You can only buy back your investor’s equity when they want to sell their equity.

 

Later that day, I was speaking with “Tim.” Tim had a major investor that was no longer supportive.

“I brought up with (the investor) that we received an offer from a company to buy a 51% position in our company. They would buy out (the investor).

“Our investor was supportive. Why do you think that is?”

“Well, I think it’s obvious. They want out, and this (the potential of selling their equity) is their savior,” I said.

“Two investors in one day,” I thought to myself.

 

Do you see the pattern? Investors are willing to sell their equity when they don’t believe in your company.

 

I felt bad for Tim.

It’s no fun when a well known, tier one, Silicon Valley investor decides they’re not going to support your company going forward. That’s where Tim was at.
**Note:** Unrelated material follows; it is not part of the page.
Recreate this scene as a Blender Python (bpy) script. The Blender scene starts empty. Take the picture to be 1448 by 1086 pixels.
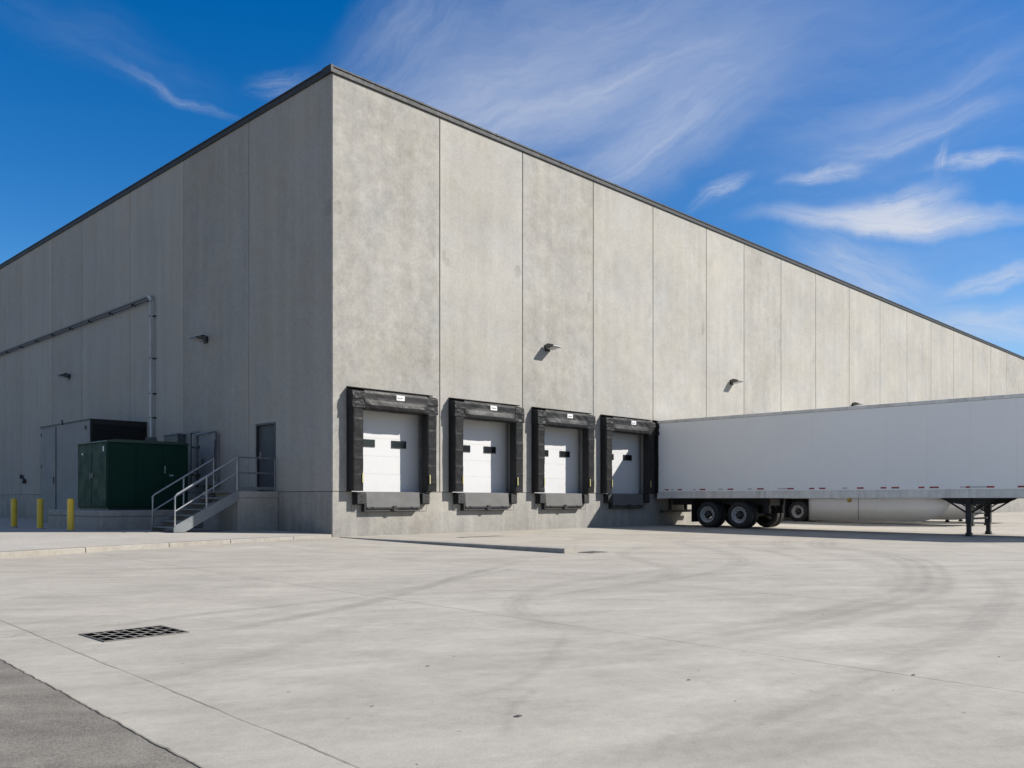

So, of course, the investor would be happy to sell. Any money they got from the deal is money they weren’t counting on. In all likelihood, the investment was already written down to zero on the investor’s books.

 

Don’t expect to be able to buy back your equity if your company is doing really well.

 

Remember, investors are not the bank. A bank is happy when they get their principle plus interest back.

Sorry to burst your bubble, but that’s not what venture capitalists and angel investors are about.

VCs are investing to get the huge win. If your company is on the way to being the next unicorn, there is no way an investor is going to sell their investment.

And why would they? Investors have a responsibility to their limited partners to maximize their investment.

You’re the company that’s going to make up for their failed bets in other companies. So putting your interests ahead of their interests just can’t be justified.

 

You want your investors to make lots of money betting on your company.

 

My dad liked to tell me, “Don’t get greedy.” My dad was right. If you’re doing well, then your investors are doing well too.

So, keep executing, and keep your investors support. The more money they make, the more money you make.